Required task: Using the entries shown below, output the line containing "Write the bpy", the line containing "def at(px, py, Y): return", and every line between them, exactly. Pictures are omitted.
------ Data to use ------
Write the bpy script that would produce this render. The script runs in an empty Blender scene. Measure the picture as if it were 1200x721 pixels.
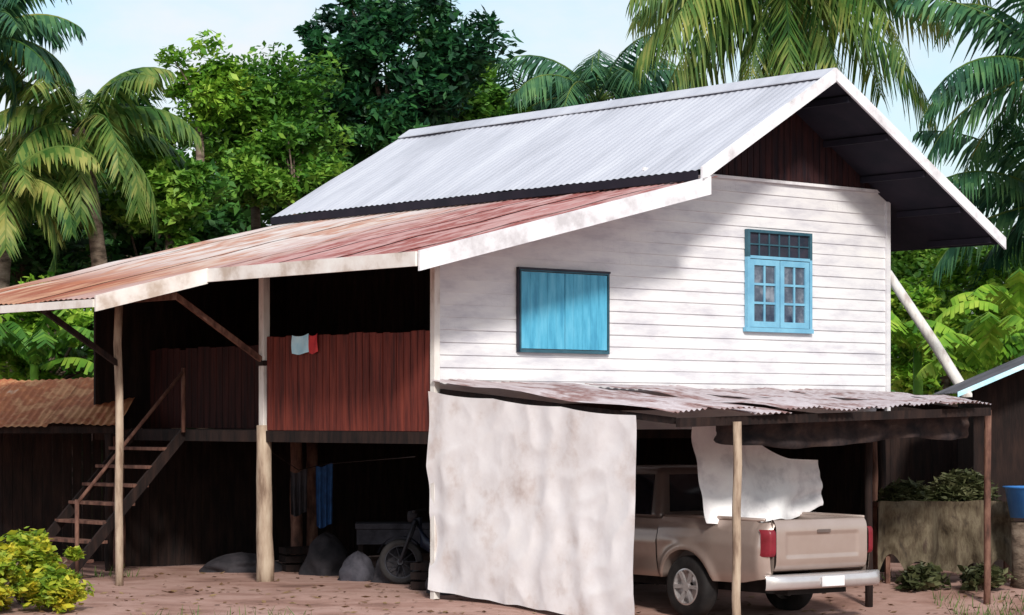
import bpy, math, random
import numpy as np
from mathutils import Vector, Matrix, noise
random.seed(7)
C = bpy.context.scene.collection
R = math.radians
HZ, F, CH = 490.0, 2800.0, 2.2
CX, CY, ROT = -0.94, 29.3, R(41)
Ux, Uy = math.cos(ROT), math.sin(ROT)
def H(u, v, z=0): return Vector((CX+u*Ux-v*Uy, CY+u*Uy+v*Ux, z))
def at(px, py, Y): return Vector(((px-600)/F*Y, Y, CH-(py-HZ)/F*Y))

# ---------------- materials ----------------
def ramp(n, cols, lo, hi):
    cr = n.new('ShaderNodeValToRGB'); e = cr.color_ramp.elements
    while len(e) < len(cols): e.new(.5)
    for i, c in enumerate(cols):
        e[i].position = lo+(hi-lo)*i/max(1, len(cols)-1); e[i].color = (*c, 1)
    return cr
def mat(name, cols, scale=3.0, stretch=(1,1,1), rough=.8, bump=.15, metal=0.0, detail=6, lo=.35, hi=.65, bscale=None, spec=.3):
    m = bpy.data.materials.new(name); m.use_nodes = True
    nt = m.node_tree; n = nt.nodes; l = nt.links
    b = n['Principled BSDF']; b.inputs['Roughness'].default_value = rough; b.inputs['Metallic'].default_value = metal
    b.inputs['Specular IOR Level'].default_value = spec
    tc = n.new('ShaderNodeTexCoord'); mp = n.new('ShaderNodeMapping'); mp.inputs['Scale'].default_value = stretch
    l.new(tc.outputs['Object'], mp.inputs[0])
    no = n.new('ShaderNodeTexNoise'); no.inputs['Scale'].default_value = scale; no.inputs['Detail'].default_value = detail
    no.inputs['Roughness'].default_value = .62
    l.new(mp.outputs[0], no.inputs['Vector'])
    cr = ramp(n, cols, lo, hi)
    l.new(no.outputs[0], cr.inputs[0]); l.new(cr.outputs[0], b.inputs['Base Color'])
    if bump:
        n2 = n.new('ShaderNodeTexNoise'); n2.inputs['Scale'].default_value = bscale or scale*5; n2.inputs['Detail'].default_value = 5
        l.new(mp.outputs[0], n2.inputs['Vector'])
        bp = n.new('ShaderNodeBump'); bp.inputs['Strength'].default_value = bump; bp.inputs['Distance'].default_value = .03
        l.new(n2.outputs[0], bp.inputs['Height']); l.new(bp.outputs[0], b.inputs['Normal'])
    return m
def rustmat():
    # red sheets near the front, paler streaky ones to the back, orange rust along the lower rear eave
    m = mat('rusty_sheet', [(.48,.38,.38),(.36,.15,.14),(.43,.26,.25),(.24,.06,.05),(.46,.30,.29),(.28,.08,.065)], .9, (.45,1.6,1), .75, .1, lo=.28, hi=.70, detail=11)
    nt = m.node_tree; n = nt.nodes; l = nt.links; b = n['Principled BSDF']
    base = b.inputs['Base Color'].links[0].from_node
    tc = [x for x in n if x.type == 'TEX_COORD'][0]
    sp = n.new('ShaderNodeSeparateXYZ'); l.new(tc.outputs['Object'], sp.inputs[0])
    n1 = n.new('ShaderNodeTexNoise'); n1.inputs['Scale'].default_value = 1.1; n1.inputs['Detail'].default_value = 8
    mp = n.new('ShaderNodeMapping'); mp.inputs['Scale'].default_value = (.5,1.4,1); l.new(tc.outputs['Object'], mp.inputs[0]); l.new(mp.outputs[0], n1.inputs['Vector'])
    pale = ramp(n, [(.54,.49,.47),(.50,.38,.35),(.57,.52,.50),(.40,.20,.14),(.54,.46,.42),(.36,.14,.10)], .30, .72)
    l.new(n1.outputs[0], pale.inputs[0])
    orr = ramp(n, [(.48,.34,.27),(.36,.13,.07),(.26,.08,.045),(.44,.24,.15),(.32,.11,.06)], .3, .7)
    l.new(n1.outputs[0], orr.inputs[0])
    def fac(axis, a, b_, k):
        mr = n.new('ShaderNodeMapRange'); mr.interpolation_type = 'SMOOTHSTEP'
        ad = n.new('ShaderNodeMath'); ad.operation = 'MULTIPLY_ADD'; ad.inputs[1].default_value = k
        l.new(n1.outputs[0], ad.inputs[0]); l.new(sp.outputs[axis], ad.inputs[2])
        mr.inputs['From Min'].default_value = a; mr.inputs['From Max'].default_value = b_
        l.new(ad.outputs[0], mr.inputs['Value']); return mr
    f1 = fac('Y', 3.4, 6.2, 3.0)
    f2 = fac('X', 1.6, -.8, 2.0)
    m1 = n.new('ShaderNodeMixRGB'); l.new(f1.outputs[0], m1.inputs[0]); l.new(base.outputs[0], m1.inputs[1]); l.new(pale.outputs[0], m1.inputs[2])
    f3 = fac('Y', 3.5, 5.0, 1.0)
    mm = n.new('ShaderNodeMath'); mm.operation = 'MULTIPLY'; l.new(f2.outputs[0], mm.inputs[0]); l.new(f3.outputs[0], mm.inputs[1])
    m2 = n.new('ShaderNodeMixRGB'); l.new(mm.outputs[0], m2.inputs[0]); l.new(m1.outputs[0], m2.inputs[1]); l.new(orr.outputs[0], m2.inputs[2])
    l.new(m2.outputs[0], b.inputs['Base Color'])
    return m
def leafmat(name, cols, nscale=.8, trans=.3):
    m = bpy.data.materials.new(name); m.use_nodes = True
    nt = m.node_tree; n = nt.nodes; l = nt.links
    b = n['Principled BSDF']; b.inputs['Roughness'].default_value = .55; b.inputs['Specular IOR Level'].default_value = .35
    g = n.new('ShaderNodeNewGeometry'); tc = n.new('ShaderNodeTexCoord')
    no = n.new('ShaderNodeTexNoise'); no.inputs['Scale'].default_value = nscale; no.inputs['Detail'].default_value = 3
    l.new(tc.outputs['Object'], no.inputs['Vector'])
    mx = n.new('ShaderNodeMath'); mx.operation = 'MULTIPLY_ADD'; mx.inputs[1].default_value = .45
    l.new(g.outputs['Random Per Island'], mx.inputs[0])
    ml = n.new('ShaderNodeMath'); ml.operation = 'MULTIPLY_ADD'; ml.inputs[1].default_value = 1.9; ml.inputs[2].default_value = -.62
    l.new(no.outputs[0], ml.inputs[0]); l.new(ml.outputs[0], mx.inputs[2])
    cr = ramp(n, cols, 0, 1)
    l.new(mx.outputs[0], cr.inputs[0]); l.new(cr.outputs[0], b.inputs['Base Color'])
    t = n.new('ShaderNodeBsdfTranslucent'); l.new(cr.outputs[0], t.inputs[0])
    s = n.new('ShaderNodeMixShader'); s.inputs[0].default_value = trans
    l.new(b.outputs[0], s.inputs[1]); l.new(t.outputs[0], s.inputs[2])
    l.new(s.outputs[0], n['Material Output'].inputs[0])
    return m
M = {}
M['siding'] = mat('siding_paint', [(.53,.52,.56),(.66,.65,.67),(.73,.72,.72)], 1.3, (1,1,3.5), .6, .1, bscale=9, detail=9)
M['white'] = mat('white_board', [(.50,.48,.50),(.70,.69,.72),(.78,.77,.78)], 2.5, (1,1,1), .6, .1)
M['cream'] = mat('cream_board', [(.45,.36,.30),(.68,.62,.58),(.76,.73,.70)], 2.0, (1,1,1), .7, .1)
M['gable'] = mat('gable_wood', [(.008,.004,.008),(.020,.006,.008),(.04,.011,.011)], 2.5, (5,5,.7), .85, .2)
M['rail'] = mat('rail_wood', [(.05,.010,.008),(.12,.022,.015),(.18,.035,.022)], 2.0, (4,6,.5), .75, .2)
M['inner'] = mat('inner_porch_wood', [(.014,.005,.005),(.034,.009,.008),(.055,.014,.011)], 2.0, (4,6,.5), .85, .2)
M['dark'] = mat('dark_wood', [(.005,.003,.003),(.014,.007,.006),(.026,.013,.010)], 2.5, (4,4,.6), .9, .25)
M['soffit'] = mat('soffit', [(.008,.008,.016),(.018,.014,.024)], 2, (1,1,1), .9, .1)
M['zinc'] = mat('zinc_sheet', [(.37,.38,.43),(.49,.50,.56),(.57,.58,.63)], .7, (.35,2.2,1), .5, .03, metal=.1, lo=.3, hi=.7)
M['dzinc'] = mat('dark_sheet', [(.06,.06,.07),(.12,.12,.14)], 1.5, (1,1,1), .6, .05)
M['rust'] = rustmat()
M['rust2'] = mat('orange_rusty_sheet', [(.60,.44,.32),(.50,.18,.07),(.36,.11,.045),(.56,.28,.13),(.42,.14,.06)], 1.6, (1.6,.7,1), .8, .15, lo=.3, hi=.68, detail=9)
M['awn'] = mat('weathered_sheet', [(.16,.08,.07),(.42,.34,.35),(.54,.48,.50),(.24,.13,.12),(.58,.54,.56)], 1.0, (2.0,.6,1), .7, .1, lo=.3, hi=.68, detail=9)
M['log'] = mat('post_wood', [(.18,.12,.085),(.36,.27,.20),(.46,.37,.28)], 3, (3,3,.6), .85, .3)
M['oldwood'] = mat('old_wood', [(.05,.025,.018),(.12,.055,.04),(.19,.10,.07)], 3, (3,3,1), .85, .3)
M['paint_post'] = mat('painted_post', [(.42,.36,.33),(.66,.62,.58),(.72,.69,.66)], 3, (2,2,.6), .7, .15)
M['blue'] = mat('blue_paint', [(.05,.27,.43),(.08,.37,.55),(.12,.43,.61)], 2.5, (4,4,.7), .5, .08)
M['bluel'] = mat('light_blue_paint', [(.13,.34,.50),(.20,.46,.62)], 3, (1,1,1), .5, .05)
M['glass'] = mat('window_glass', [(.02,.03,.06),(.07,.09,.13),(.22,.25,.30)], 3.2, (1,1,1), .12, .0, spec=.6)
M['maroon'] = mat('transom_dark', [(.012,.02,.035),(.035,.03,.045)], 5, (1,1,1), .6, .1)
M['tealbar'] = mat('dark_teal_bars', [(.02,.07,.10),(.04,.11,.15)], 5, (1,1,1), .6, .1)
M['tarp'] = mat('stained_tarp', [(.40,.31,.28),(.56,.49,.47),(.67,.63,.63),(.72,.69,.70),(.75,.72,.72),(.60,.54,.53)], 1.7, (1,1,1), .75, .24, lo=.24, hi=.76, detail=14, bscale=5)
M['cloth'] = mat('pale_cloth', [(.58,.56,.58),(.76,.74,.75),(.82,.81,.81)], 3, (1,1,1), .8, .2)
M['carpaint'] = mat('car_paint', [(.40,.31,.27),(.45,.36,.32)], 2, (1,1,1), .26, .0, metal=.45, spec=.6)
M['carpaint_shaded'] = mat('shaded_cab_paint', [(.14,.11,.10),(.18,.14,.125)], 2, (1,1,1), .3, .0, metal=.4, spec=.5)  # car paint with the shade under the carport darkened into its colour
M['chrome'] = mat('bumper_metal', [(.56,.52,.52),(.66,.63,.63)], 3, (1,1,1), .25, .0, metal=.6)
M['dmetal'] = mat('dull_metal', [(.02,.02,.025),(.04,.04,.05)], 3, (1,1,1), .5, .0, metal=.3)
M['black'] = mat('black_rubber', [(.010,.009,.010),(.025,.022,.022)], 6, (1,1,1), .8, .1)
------
------ Data to use ------
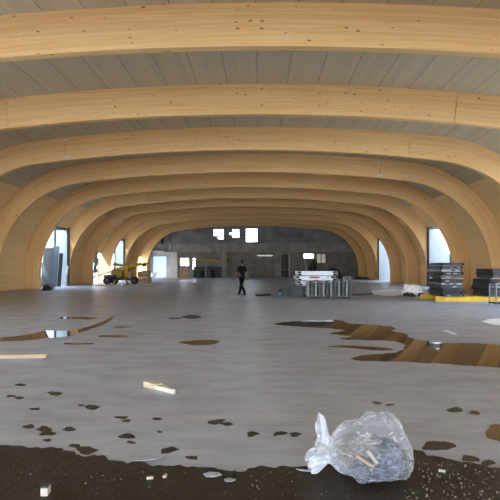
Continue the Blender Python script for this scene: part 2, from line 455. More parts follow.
------
Output of the exercise:
Write the bpy script that would produce this render. The script runs in an empty Blender scene. Measure the picture as if it were 1200x721 pixels.
import bpy, math, random
import numpy as np
from mathutils import Vector, Matrix, noise
random.seed(7)
C = bpy.context.scene.collection
R = math.radians
HZ, F, CH = 490.0, 2800.0, 2.2
CX, CY, ROT = -0.94, 29.3, R(41)
Ux, Uy = math.cos(ROT), math.sin(ROT)
def H(u, v, z=0): return Vector((CX+u*Ux-v*Uy, CY+u*Uy+v*Ux, z))
def at(px, py, Y): return Vector(((px-600)/F*Y, Y, CH-(py-HZ)/F*Y))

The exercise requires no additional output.